## EXERCISE:
Starting at the top of the entries below, write out each line up to and including the one containing "C = S.collection". Leave the pictures out.

## GIVEN INFORMATION:

..........

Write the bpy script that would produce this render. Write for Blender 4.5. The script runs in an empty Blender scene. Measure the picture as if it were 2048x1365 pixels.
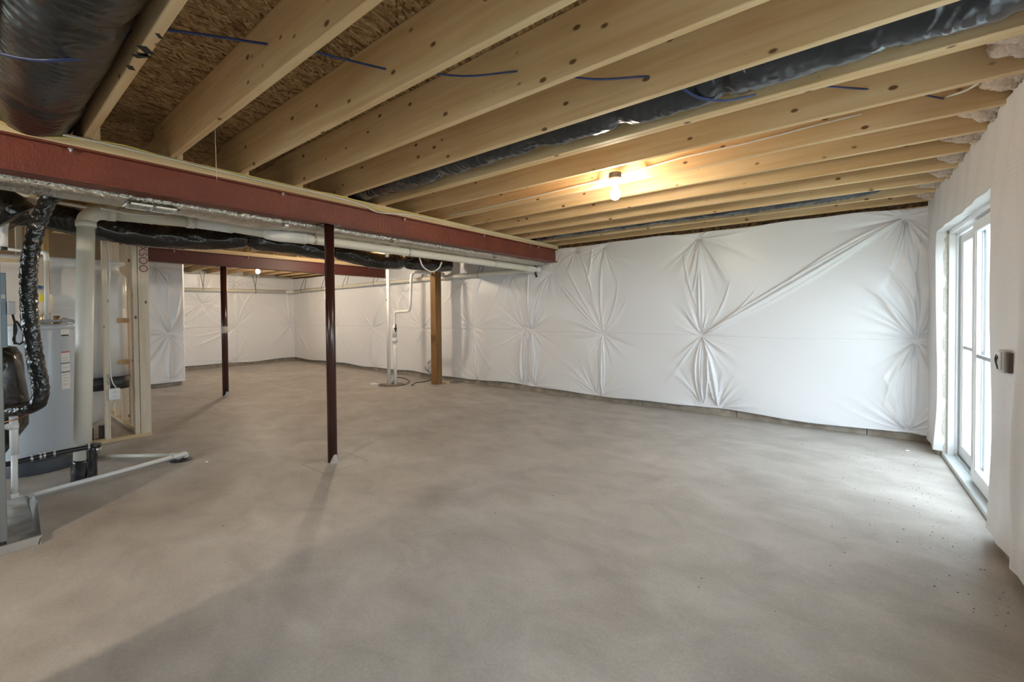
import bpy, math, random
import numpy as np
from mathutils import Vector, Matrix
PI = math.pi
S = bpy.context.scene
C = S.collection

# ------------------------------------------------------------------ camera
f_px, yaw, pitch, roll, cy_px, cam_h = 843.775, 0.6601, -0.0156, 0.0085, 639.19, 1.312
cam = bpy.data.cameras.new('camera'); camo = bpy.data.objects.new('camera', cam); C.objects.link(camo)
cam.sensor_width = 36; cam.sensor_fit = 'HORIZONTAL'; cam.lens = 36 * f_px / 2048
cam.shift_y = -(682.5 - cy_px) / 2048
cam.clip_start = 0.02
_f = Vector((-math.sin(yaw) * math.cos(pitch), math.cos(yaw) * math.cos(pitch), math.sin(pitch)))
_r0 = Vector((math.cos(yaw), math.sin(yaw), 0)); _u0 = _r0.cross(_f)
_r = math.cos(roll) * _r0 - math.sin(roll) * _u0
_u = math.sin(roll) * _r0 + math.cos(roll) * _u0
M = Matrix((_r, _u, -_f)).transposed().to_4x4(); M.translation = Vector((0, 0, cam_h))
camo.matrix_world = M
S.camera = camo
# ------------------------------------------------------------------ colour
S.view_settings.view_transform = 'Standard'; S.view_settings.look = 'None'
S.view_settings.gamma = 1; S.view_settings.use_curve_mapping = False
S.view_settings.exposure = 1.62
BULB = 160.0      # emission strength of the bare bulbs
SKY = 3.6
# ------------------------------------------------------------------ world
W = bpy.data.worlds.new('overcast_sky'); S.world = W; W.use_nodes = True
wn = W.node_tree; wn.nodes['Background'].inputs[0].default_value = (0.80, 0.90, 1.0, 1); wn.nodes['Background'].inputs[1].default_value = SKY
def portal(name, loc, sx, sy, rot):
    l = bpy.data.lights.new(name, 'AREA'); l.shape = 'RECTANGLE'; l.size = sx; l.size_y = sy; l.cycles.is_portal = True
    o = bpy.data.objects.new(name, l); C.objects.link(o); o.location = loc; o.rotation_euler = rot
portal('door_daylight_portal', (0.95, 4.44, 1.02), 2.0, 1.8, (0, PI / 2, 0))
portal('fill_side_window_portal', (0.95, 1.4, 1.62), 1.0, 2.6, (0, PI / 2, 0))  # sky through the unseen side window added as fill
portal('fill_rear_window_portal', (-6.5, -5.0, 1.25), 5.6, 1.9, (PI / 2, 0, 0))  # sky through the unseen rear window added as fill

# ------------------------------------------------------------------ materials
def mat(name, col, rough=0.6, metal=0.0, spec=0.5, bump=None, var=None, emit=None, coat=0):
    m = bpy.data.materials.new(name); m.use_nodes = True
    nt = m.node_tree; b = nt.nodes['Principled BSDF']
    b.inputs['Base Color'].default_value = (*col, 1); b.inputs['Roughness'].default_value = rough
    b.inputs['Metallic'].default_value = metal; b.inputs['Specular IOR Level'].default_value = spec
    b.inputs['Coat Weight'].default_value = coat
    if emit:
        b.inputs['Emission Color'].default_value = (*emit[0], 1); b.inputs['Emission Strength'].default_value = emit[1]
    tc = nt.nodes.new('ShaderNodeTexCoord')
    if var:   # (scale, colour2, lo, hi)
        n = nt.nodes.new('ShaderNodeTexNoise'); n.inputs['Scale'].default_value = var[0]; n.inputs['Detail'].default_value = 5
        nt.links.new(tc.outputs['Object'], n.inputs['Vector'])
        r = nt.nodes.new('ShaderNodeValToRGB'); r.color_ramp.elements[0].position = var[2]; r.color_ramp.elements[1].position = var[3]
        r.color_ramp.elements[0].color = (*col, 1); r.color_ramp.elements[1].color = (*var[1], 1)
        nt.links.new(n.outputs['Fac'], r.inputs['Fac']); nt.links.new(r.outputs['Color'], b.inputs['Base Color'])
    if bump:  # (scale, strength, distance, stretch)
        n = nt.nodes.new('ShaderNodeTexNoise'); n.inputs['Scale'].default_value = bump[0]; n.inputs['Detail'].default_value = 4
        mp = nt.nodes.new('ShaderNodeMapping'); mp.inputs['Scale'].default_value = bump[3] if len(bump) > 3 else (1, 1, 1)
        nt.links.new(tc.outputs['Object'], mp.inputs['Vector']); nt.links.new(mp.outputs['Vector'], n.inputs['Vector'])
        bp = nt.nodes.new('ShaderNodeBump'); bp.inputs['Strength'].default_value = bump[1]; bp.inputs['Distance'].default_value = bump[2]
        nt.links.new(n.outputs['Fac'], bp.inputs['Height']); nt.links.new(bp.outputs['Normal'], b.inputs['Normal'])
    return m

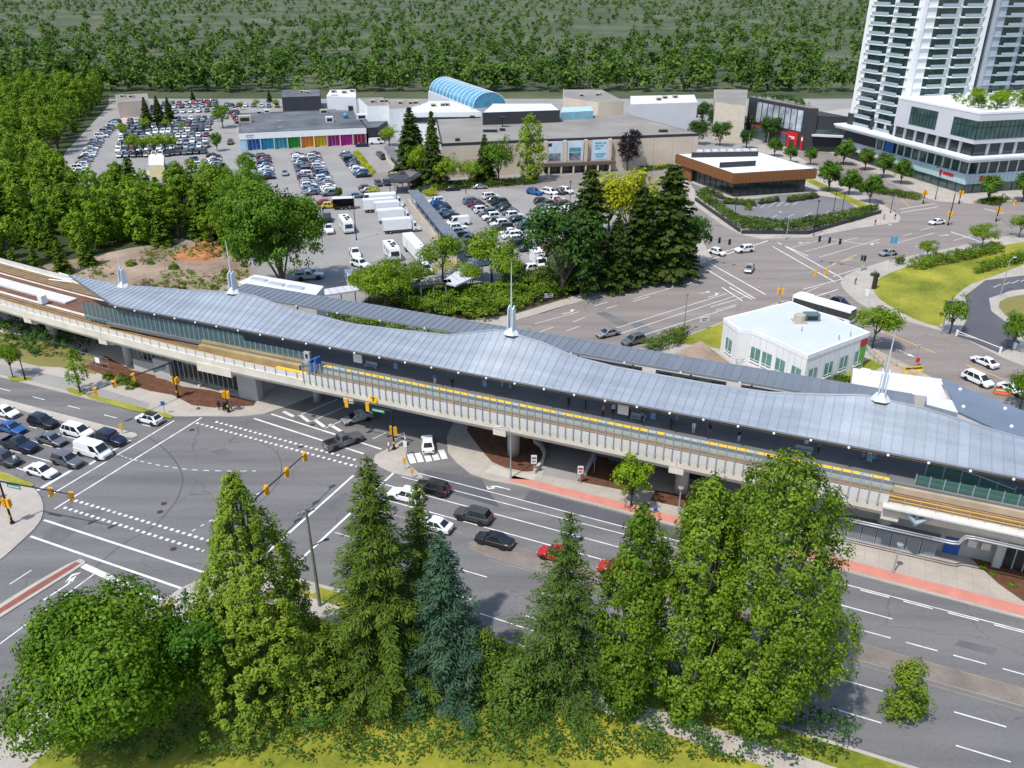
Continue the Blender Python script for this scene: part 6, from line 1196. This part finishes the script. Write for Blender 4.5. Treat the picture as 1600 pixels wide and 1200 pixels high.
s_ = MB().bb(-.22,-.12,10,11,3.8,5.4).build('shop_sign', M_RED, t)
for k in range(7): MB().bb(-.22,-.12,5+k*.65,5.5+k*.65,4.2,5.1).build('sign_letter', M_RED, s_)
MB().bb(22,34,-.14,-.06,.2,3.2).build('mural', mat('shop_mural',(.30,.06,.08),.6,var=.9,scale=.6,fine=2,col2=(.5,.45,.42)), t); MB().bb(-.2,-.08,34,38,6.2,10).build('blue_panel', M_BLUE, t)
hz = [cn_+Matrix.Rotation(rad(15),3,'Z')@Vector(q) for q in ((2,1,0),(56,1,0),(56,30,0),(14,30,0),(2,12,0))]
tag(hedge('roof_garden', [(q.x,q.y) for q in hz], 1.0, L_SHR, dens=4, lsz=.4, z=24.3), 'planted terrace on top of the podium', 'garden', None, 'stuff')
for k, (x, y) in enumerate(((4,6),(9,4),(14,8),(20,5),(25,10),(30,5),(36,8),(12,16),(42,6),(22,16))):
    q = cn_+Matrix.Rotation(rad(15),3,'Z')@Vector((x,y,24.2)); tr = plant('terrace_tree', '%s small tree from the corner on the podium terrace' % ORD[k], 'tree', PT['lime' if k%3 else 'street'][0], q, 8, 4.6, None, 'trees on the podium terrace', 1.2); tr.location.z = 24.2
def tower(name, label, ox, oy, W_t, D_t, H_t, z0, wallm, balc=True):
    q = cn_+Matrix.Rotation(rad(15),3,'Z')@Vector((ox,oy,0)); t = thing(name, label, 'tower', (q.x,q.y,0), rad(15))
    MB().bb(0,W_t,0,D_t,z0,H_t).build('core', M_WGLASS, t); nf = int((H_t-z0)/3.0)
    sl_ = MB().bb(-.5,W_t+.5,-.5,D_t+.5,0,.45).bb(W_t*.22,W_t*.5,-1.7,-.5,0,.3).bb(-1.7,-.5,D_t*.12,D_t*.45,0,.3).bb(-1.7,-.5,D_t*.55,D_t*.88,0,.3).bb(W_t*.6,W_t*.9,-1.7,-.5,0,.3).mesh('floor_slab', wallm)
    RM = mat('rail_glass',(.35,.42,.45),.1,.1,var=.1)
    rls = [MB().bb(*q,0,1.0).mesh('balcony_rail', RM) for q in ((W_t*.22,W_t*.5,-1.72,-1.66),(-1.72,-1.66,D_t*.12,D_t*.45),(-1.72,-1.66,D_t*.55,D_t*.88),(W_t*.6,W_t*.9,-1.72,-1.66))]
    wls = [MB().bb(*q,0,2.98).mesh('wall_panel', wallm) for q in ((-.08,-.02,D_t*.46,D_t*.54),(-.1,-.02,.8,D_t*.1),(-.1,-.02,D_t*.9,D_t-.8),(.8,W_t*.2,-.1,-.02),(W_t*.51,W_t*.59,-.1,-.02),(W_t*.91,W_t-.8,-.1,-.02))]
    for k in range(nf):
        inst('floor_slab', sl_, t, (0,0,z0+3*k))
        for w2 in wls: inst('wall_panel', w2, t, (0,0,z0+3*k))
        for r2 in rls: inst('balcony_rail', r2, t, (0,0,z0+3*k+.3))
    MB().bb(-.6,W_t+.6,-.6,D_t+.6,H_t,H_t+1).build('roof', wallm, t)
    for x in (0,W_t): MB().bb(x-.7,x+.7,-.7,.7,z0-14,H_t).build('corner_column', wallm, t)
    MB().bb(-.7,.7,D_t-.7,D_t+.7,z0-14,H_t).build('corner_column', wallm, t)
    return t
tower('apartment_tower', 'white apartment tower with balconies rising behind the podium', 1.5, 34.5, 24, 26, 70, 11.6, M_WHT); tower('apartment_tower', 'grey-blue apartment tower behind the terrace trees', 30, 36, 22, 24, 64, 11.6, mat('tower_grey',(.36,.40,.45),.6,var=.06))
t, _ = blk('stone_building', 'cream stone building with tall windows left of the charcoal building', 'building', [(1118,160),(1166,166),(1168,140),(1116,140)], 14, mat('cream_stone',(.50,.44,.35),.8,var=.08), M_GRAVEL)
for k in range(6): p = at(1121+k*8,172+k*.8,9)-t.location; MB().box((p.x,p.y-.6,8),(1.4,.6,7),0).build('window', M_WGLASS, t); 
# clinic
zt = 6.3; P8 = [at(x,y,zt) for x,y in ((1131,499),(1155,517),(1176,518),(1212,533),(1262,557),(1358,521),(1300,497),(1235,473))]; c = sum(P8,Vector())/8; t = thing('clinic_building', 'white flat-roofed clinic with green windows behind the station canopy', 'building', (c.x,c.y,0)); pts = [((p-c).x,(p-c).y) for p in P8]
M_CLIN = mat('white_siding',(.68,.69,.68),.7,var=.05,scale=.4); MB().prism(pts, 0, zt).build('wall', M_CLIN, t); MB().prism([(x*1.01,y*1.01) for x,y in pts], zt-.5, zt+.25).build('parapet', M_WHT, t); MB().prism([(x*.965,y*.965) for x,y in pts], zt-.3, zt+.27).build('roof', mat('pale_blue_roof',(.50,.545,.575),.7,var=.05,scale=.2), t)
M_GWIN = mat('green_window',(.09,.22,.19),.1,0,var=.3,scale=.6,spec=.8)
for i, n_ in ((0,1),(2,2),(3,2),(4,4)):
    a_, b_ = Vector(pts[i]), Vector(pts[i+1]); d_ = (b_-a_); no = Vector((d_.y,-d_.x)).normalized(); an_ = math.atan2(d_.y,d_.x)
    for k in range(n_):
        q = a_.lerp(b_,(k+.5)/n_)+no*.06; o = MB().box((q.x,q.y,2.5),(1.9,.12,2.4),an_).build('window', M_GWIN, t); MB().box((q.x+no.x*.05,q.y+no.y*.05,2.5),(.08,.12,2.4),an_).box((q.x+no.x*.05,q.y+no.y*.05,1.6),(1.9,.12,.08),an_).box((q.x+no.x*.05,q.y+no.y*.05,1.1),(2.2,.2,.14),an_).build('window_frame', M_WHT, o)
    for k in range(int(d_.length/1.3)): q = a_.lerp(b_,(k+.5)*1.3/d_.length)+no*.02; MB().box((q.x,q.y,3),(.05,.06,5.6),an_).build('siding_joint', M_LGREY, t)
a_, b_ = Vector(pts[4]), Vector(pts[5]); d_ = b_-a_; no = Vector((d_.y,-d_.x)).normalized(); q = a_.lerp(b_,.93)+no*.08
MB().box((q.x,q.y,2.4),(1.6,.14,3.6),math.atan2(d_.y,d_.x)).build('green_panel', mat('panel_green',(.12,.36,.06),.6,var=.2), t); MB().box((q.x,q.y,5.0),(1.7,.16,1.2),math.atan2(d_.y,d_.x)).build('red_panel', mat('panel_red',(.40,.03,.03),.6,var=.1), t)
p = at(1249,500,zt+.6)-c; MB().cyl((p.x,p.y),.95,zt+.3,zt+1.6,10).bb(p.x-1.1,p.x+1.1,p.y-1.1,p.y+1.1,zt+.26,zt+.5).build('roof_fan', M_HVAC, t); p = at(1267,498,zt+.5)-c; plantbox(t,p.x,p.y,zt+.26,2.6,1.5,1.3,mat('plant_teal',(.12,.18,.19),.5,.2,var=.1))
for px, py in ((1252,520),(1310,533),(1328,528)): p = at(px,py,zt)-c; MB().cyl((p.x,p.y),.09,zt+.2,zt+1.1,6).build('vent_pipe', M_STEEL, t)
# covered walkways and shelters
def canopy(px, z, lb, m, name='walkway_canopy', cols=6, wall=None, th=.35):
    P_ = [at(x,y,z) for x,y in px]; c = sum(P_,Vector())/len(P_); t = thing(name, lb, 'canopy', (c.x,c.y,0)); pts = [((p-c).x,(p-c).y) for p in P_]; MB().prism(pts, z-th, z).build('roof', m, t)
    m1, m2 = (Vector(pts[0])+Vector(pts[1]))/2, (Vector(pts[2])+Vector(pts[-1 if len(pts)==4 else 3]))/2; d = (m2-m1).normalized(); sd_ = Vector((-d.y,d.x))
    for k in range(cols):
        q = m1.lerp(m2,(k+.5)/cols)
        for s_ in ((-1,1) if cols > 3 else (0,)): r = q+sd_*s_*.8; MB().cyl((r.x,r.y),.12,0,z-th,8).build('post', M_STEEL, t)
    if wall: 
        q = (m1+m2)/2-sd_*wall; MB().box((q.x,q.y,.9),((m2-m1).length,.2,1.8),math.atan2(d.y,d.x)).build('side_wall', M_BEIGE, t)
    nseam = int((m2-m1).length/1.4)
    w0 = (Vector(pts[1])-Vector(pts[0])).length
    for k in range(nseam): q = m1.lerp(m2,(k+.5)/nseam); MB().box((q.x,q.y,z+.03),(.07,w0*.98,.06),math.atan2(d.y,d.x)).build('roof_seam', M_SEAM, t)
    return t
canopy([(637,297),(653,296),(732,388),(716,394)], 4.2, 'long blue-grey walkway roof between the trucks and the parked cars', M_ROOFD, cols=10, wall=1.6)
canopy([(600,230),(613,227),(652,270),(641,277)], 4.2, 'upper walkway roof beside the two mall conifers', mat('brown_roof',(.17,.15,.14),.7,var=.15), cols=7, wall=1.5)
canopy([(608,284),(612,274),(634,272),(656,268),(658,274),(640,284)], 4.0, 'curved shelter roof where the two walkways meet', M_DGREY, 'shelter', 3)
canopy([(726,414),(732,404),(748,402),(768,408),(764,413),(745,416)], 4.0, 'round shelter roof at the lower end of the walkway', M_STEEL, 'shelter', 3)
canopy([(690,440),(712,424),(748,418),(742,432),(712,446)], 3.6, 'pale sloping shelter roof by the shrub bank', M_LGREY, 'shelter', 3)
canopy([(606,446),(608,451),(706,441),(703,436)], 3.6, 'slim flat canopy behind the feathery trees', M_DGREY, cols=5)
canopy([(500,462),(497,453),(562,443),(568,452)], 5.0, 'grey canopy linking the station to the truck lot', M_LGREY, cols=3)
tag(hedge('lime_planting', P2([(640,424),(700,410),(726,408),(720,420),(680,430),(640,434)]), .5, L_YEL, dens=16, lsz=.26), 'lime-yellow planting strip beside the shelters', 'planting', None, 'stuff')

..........

## WRITTEN REPLY:
Write the bpy script that would produce this render. Write for Blender 4.5. The script runs in an empty Blender scene. Measure the picture as if it were 2048x1365 pixels.
import bpy, math, random
import numpy as np
from mathutils import Vector, Matrix
PI = math.pi
S = bpy.context.scene
C = S.collection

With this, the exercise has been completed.